Peillon, who rarely talks about his Jewish roots publicly, signed a petition by the left-wing Jcall group, the European counterpart to J Street, supporting Palestinian statehood.

In 2009, he celebrated the bar mitzvah of his son Elie at a Paris synagogue. He has another son, Isaac. Peillon is married to Nathalie Bensahel, a journalist who has written about about France’s anti-Semitism problem.

Peillon opposed the ban last summer on women wearing the burkini, the full-body swimsuit favored by some Muslims, on public beaches. Valls supported the ban, citing what he said was its use by radical Muslims to oppress women.

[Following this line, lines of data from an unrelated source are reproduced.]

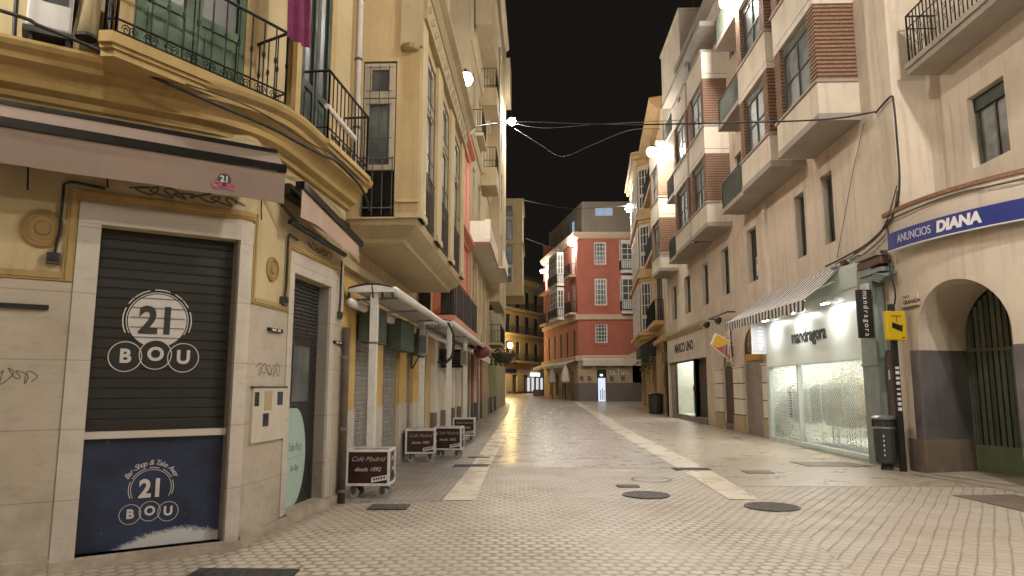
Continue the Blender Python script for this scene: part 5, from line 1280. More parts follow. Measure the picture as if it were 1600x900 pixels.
# merchandise: racks of clothes behind the glass
random.seed(11)
def rack(label, x, y0, y1, z, n, mats):
    t = thing('clothes_rack', label, 'clothes rack', (x, (y0+y1)/2, .1))
    q = MB(); q.tube([(x, y0, .1), (x, y0, z), (x, y1, z), (x, y1, .1)], .018, 6); obj('frame', q, 'silver', t)
    for i in range(n):
        y = y0+.1+(y1-y0-.2)*i/(n-1); h = random.uniform(.8, 1.35); w_ = random.uniform(.18, .26); g = MB()
        g.add([(x-w_*.3, y, z-.03), (x+w_*.3, y, z-.03), (x+w_, y+.02, z-.16), (x+w_*.9, y-.02, z-h), (x-w_*.9, y+.03, z-h), (x-w_, y, z-.16), (x-w_*.3, y+.05, z-.03), (x+w_*.3, y+.05, z-.03), (x+w_, y+.07, z-.16), (x+w_*.9, y+.05, z-h), (x-w_*.9, y+.08, z-h), (x-w_, y+.05, z-.16)],
              [(0, 1, 2, 3, 4, 5), (11, 10, 9, 8, 7, 6)]+[(j, (j+1) % 6, 6+(j+1) % 6, 6+j) for j in range(6)])
        obj('garment', g, random.choice(mats), t)
rack('clothes rail with mixed garments behind the left glass panel', 7.75, 19.8, 21.7, 1.72, 16, ['grey_cloth', 'cloth_white', 'green_cloth', 'box_green'])
rack('clothes rail of olive and yellow garments in the middle of the lit shop', 7.9, 17.1, 19.5, 1.85, 24, ['gold_cloth', 'green_cloth', 'cloth_white', 'grey_cloth', 'green_cloth'])
rack('clothes rail of pale garments at the near end of the lit shop', 8.5, 15.6, 17.0, 1.65, 12, ['cloth_white', 'gold_cloth', 'green_cloth', 'grey_cloth'])
bt = thing('blossom_display', 'tall yellow-green blossom branches standing in the lit shop window', 'plant display', (7.7, 18, .12))
q = MB(); lf = MB()
for i in range(14):
    y = 15.9+i*.27+random.uniform(-.08, .08); x = 7.72+random.uniform(-.08, .25); top = Vector((x+random.uniform(-.1, .1), y+random.uniform(-.2, .2), random.uniform(1.7, 2.25)))
    q.tube([(x, y, .14), Vector((x, y, .9)), top], [.012, .01, .006], 4)
    for j in range(42):
        c = Vector((x, y, .9)).lerp(top, random.random())+Vector((random.gauss(0, .09), random.gauss(0, .13), random.gauss(0, .06)))
        d1 = Vector((random.uniform(-1, 1), random.uniform(-1, 1), random.uniform(-1, 1))).normalized()*.05; d2 = d1.cross(Vector((.3, .5, 1))).normalized()*.03
        lf.m(random.randrange(3)).poly(c-d1, c-d2, c+d1, c+d2)
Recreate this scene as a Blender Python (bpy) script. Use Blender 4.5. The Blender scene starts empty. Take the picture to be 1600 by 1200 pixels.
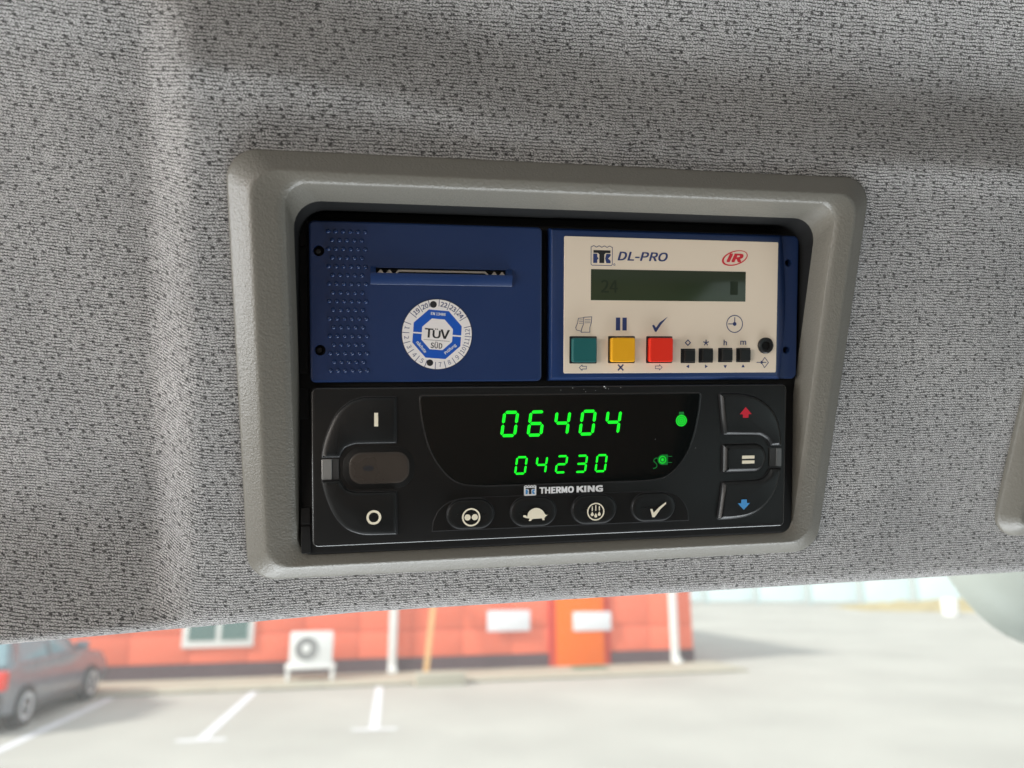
import bpy, bmesh, math, random
from mathutils import Matrix, Vector
random.seed(7)
sc = bpy.context.scene
C = bpy.context.collection
R = math.radians

# ------------------------------------------------------------------ camera
PITCH, EYE = R(13.9), 2.3
FW = Vector((0, math.cos(PITCH), math.sin(PITCH)))
UP = Vector((0, -math.sin(PITCH), math.cos(PITCH)))
MCAM = Matrix(((1, UP.x, -FW.x, 0), (0, UP.y, -FW.y, 0), (0, UP.z, -FW.z, EYE), (0, 0, 0, 1)))
cd = bpy.data.cameras.new('camera')
cd.sensor_width, cd.lens = 36.0, 36.0 * 1155 / 1600
cd.clip_start, cd.clip_end = 0.02, 500
cd.dof.use_dof, cd.dof.focus_distance, cd.dof.aperture_fstop = True, 0.270, 9
cam = bpy.data.objects.new('camera', cd); C.objects.link(cam)
cam.matrix_world = MCAM
sc.camera = cam

# ------------------------------------------------------------------ world, lamps, exposure
w = bpy.data.worlds.new('World'); sc.world = w; w.use_nodes = True
bg = w.node_tree.nodes['Background']
bg.inputs[0].default_value = (0.90, 0.96, 1.0, 1); bg.inputs[1].default_value = 1.5
def lamp(name, kind, energy, color, loc, target, **kw):
    d = bpy.data.lights.new(name, kind); d.energy = energy; d.color = color
    for k, v in kw.items(): setattr(d, k, v)
    o = bpy.data.objects.new(name, d); C.objects.link(o); o.location = loc
    o.rotation_euler = (Vector(target) - Vector(loc)).to_track_quat('-Z', 'Y').to_euler()
    return o
lamp('sun', 'SUN', 5.0, (1.0, 0.95, 0.88), (-10, -6, 8.5), (0, 0, 0), angle=R(8))
# daylight coming into the cab: driver's side window, far side window, an added warm fill behind left, light thrown up from the dashboard
lamp('left_window_light', 'AREA', 15.0, (.95, .98, 1.0), (-.95, .09, 2.34), (.0, .27, 2.36), shape='RECTANGLE', size=.6, size_y=.6)
lamp('left_rear_warm_fill', 'AREA', 20.0, (1.0, .91, .83), (-.9, -.75, 2.38), (.0, .27, 2.36), shape='RECTANGLE', size=.8, size_y=.6)  # warm fill lamp added from behind left, no window there
lamp('right_window_light', 'AREA', 1.8, (.80, .96, .97), (1.12, -.25, 2.15), (.1, .27, 2.36), shape='RECTANGLE', size=.8, size_y=.6)
lamp('dashboard_bounce', 'AREA', 13.0, (.90, .96, 1.0), (.1, .42, 1.62), (.08, .22, 2.36), shape='RECTANGLE', size=1.2, size_y=.3)
sc.view_settings.view_transform = 'Standard'
sc.view_settings.look = 'None'
sc.view_settings.exposure = 0.0
sc.view_settings.gamma = 1.0
sc.render.engine = 'CYCLES'
sc.cycles.use_denoising = True
sc.cycles.max_bounces = 8

# ------------------------------------------------------------------ frames (measured): device plane and headliner plane
def rot3(rx, ry, rz):
    return (Matrix.Rotation(rz, 4, 'Z') @ Matrix.Rotation(ry, 4, 'Y') @ Matrix.Rotation(rx, 4, 'X'))
MM = 0.001
MDEV = MCAM @ Matrix.Translation(Vector((-69.124, -56.672, -255.89)) * MM) @ rot3(R(2.819), R(10.288), R(.431))
c_, s_ = .98058, .19612
MBEZ = MDEV @ Matrix.Translation(Vector((0, 56, 8)) * MM) @ Matrix(((1, 0, 0, 0), (0, c_, -s_, 0), (0, s_, c_, 0), (0, 0, 0, 1)))

# ------------------------------------------------------------------ materials
MATS = {}
def nm(name):
    m = bpy.data.materials.new(name); m.use_nodes = True; MATS[name] = m
    nt = m.node_tree
    return m, nt, nt.nodes['Principled BSDF']
def L(nt, a, b): nt.links.new(a, b)
def mat(name, col, rough=.5, metal=0., spec=.5, bump=None, var=None, emit=None, coat=0.):
    """plain procedural plastic/metal; bump=(scale, distance m, detail), var=(scale, amount)"""
    m, nt, b = nm(name)
    b.inputs['Base Color'].default_value = (*col, 1)
    b.inputs['Roughness'].default_value = rough
    b.inputs['Metallic'].default_value = metal
    b.inputs['Specular IOR Level'].default_value = spec
    b.inputs['Coat Weight'].default_value = coat
    tc = nt.nodes.new('ShaderNodeTexCoord')
    if var:
        n = nt.nodes.new('ShaderNodeTexNoise'); n.inputs['Scale'].default_value = var[0]; n.inputs['Detail'].default_value = 5
        L(nt, tc.outputs['Object'], n.inputs['Vector'])
        mx = nt.nodes.new('ShaderNodeMix'); mx.data_type = 'RGBA'
        mx.inputs[6].default_value = (*[c * (1 - var[1]) for c in col], 1)
        mx.inputs[7].default_value = (*[min(1, c * (1 + var[1])) for c in col], 1)
        L(nt, n.outputs[0], mx.inputs[0]); L(nt, mx.outputs[2], b.inputs['Base Color'])
        mr = nt.nodes.new('ShaderNodeMapRange'); mr.inputs[3].default_value = max(0, rough - .08); mr.inputs[4].default_value = rough + .1
        L(nt, n.outputs[0], mr.inputs[0]); L(nt, mr.outputs[0], b.inputs['Roughness'])
    if bump:
        n = nt.nodes.new('ShaderNodeTexNoise'); n.inputs['Scale'].default_value = bump[0]
        n.inputs['Detail'].default_value = bump[2] if len(bump) > 2 else 2
        L(nt, tc.outputs['Object'], n.inputs['Vector'])
        bp = nt.nodes.new('ShaderNodeBump'); bp.inputs['Distance'].default_value = bump[1]; bp.inputs['Strength'].default_value = 1
        L(nt, n.outputs[0], bp.inputs['Height']); L(nt, bp.outputs[0], b.inputs['Normal'])
    if emit:
        b.inputs['Emission Color'].default_value = (*emit[0], 1); b.inputs['Emission Strength'].default_value = emit[1]
    return m

def fabric():
    m, nt, b = nm('knitted_grey_fabric')
    N = nt.nodes.new
    uv = N('ShaderNodeTexCoord').outputs['UV']            # UV is in millimetres of cloth
    def math_(op, a, b_=None, c=None):
        n = N('ShaderNodeMath'); n.operation = op
        for i, v in enumerate((a, b_, c)):
            if v is None: continue
            if isinstance(v, (int, float)): n.inputs[i].default_value = v
            else: L(nt, v, n.inputs[i])
        return n.outputs[0]
    def comb(x, y, z=0):
        n = N('ShaderNodeCombineXYZ')
        for i, v in enumerate((x, y, z)):
            if isinstance(v, (int, float)): n.inputs[i].default_value = v
            else: L(nt, v, n.inputs[i])
        return n.outputs[0]
    def noise(vec, scale, detail=1, rough=.5):
        n = N('ShaderNodeTexNoise'); n.inputs['Scale'].default_value = scale; n.inputs['Detail'].default_value = detail
        n.inputs['Roughness'].default_value = rough
        L(nt, vec, n.inputs['Vector']); return n.outputs[0]
    def rng(v, a, b_, c=0., d=1.):
        n = N('ShaderNodeMapRange'); n.interpolation_type = 'SMOOTHSTEP'
        L(nt, v, n.inputs[0])
        for i, q in enumerate((a, b_, c, d)): n.inputs[i + 1].default_value = q
        return n.outputs[0]
    sx = N('ShaderNodeSeparateXYZ'); L(nt, uv, sx.inputs[0]); u, v = sx.outputs[0], sx.outputs[1]
    wob = math_('MULTIPLY', math_('SUBTRACT', noise(uv, .11, 2), .5), 1.6)
    wob2 = math_('MULTIPLY', math_('SUBTRACT', noise(uv, .7, 2), .5), .62)
    row = math_('ADD', math_('DIVIDE', v, 1.06), math_('ADD', wob, wob2))
    rf = math_('FRACT', row); ri = math_('FLOOR', row)
    # loops along a row, shifted from row to row
    sh = noise(comb(0, math_('MULTIPLY', ri, 3.71)), 1.0)
    col = math_('ADD', math_('DIVIDE', u, 1.05), math_('ADD', math_('MULTIPLY', sh, 9.0), math_('MULTIPLY', rf, 1.0)))
    cf = math_('FRACT', col)
    edge_r = rng(math_('ABSOLUTE', math_('SUBTRACT', rf, .5)), .27, .49)         # 1 in the seam between rows
    edge_c = rng(math_('ABSOLUTE', math_('SUBTRACT', cf, .5)), .26, .5)
    # long dark dashes: seam opened where a per-row noise is high
    dash = rng(noise(comb(math_('DIVIDE', u, 2.0), math_('MULTIPLY', ri, 5.13)), 1.0, 1), .30, .62)
    seam = rng(math_('ABSOLUTE', math_('SUBTRACT', rf, .5)), .22, .48)
    dark1 = math_('MULTIPLY', seam, math_('ADD', .12, math_('MULTIPLY', dash, .74)))
    dark2 = math_('MULTIPLY', edge_c, .30)
    # scattered tuck holes, not in every cell
    vo = N('ShaderNodeTexVoronoi'); vo.voronoi_dimensions = '2D'; vo.inputs['Scale'].default_value = 1; vo.inputs['Randomness'].default_value = .8
    L(nt, comb(math_('DIVIDE', math_('ADD', u, math_('MULTIPLY', v, .3)), 4.0), math_('DIVIDE', math_('ADD', v, wob2), 2.9)), vo.inputs['Vector'])
    sc_ = N('ShaderNodeSeparateColor'); L(nt, vo.outputs['Color'], sc_.inputs[0])
    hole = math_('MULTIPLY', rng(vo.outputs['Distance'], .25, .07), rng(sc_.outputs[0], .12, .6))
    grain = noise(comb(u, math_('MULTIPLY', v, 1.4)), 2.0, 2, .6)
    dk = math_('MAXIMUM', math_('MAXIMUM', dark1, dark2), math_('MULTIPLY', hole, .66))
    dk = math_('MINIMUM', 1.0, math_('ADD', dk, math_('MULTIPLY', math_('SUBTRACT', .54, grain), 2.6)))
    dk = math_('MAXIMUM', 0.0, dk)
    big = noise(uv, .02, 3)
    ramp = N('ShaderNodeValToRGB'); L(nt, dk, ramp.inputs[0])
    e = ramp.color_ramp.elements
    e[0].position, e[0].color = 0.0, (.52, .51, .50, 1)
    e[1].position, e[1].color = 1.0, (.013, .0127, .0125, 1)
    e2 = e.new(.45); e2.color = (.128, .125, .122, 1)
    mx = N('ShaderNodeMix'); mx.data_type = 'RGBA'; mx.blend_type = 'MULTIPLY'; mx.inputs[0].default_value = 1
    L(nt, ramp.outputs[0], mx.inputs[6])
    br = N('ShaderNodeValToRGB'); br.color_ramp.elements[0].color = (.88, .88, .88, 1); br.color_ramp.elements[1].color = (1.08, 1.07, 1.06, 1)
    br.color_ramp.elements[0].position, br.color_ramp.elements[1].position = .3, .7
    L(nt, big, br.inputs[0]); L(nt, br.outputs[0], mx.inputs[7])
    L(nt, mx.outputs[2], b.inputs['Base Color'])
    b.inputs['Roughness'].default_value = .95; b.inputs['Specular IOR Level'].default_value = .12
    b.inputs['Sheen Weight'].default_value = .15
    bp = N('ShaderNodeBump'); bp.inputs['Distance'].default_value = .00035; bp.inputs['Strength'].default_value = .8
    L(nt, math_('SUBTRACT', 1.0, dk), bp.inputs['Height']); L(nt, bp.outputs[0], b.inputs['Normal'])
    return m
FAB = fabric()

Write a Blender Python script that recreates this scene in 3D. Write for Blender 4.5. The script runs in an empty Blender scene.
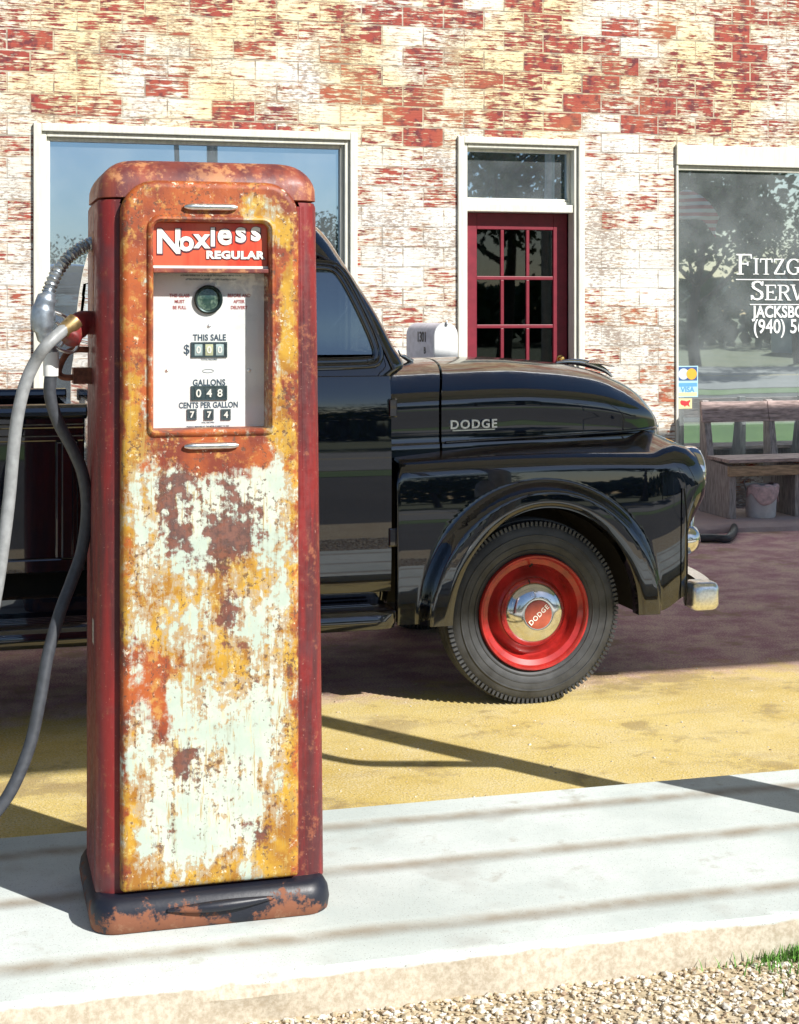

In an interview with Le Monde, Peillon defended Hollande and vowed to continue his course if he is elected president despite Hollande’s dismal approval ratings in polls in the last year. Hollande, who is considered France’s least-popular president in decades, earlier this month said he would not seek a second term, adding others were “better suited” to lead the Socialist Party to win another term.

Many voters blame Hollande for failing to prevent a series of attacks by jihadists, including on Jewish targets, who have killed hundreds of people since 2012, the year Hollande was elected.

Polls project that the far-right National Front will win about 25 percent of the vote in April – a record-breaking figure for that party. Polls early this month showed Francois Fillon, the center-right candidate, as the favorite to win the election.